Le comédien, lui, convoque ensuite toute la rhétorique validiste autour du handicap. Il parle d’histoire « forte », « bouleversante », du sexe des personnes handicapées comme un sujet « tabou ». Personnellement, j’ai vu pléthore de films, émissions, articles sur la sexualité des personnes handicapées, à supposer que celle-ci existe comme une modalité de sexualité à part qui mériterait une réponse à part ! S’il existe un tabou autour de la sexualité des personnes handicapées, c’est bel et bien celui qui consiste à les envisager comme des partenaires sexuelles sur un plan d’égalité.
Lorsque je suis moi-même devenue handicapée, un collègue qui, avant mon accident avait essayé de me draguer sans succès, s’est permis de me suggérer de trouver quelqu’un, en le payant éventuellement, pour redécouvrir mon corps. Je suppose qu’il aurait pu se dévouer lui-même à la tâche, même gratos, histoire de me rendre service.
Bref, dans la fiction validiste proposée par Clotilde Cavaroc, l’amour entre Clémence et son « assistant » ne semble pas envisageable.

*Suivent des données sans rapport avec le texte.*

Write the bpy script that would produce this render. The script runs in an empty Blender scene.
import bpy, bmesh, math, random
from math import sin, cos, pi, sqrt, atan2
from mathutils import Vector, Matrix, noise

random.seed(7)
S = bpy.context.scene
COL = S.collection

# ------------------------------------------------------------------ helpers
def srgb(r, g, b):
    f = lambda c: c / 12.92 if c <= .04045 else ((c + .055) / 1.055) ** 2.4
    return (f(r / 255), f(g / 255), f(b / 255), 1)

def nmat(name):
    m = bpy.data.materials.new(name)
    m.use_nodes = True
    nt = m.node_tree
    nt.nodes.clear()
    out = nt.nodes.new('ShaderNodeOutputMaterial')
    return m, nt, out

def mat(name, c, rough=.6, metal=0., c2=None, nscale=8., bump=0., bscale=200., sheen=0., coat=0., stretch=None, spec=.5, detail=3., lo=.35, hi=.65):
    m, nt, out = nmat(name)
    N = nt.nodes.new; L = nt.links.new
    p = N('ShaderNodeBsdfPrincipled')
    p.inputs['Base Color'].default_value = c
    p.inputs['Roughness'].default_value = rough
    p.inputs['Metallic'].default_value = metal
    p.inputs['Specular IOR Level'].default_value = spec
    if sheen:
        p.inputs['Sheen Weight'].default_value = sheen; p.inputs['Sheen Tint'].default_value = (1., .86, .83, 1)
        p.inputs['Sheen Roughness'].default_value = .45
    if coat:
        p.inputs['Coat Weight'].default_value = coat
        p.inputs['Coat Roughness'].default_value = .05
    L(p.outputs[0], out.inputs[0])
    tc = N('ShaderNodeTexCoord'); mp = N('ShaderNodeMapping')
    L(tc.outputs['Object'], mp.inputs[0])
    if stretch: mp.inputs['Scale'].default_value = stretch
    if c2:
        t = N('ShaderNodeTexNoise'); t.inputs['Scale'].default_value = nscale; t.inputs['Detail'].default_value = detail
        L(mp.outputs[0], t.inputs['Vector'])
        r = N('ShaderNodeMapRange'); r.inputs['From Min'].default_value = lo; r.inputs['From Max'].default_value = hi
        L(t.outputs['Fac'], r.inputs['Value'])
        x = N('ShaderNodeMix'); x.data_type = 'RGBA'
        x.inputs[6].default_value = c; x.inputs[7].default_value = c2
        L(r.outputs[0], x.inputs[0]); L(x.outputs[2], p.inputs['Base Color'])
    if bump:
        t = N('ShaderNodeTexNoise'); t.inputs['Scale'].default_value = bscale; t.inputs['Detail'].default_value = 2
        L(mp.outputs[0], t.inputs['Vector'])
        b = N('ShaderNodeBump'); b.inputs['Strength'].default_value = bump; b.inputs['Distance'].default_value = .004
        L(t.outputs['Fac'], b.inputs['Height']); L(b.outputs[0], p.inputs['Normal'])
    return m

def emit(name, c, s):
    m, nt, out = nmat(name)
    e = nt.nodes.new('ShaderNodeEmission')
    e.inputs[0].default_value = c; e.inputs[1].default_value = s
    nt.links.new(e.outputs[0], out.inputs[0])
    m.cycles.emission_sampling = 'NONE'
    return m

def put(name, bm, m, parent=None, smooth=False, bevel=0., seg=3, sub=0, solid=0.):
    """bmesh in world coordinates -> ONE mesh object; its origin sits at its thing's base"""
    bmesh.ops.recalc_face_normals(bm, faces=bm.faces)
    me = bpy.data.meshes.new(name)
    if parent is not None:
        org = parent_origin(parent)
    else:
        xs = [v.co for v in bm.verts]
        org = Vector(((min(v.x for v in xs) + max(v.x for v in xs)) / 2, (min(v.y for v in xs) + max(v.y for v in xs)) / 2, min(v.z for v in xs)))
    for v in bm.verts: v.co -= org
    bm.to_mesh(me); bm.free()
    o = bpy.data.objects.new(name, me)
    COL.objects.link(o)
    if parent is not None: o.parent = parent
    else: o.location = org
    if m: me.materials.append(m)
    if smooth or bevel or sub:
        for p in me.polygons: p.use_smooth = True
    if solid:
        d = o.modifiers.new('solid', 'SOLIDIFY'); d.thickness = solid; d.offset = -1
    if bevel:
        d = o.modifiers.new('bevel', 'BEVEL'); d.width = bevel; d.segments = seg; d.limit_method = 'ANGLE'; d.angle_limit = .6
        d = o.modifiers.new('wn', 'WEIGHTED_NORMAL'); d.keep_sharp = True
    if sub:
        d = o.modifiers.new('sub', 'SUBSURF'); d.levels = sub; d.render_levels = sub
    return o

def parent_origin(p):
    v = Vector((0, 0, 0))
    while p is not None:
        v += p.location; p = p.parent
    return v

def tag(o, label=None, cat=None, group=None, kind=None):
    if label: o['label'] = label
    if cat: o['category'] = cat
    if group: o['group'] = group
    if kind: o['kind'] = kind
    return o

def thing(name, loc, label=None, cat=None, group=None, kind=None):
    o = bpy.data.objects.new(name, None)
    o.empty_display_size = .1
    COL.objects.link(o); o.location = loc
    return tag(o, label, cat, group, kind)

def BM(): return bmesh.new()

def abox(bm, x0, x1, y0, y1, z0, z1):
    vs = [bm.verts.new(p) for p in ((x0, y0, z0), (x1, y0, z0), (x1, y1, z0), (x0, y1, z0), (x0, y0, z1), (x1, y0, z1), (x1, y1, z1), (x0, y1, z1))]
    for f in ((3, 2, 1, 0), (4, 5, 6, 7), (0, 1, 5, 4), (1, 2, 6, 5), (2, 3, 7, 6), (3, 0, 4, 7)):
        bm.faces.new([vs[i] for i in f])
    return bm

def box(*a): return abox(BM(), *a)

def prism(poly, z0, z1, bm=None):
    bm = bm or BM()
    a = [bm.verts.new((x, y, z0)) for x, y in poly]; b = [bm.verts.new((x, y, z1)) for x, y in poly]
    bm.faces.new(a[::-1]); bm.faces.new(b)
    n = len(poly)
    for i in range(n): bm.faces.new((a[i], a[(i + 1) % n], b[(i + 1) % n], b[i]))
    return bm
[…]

Est-ce le cadre posé par son métier que l’« accompagnant » transgresse en tombant amoureux de Clémence ? Est-ce le cadre posé par l’imaginaire validiste de l’autrice? L’assistant sexuel pouvait-il donner suite à une histoire amoureuse avec une femme déclassée puisque devenue handicapée ? Apparemment non.
P.S. Sinon, les auteurices validistes, occupez- vous un peu de vos culs, ça nous fera des vacances et laissez place aux récits sur nos vécus racontées par nous- mêmes. Vos conneries ne sont pas sans dégâts, tout particulièrement sur concerné.e.s elleux-mêmes dont certain.e.s finissent par intérioriser les préjugés et stéréotypes véhiculés dans vos fictions validistes.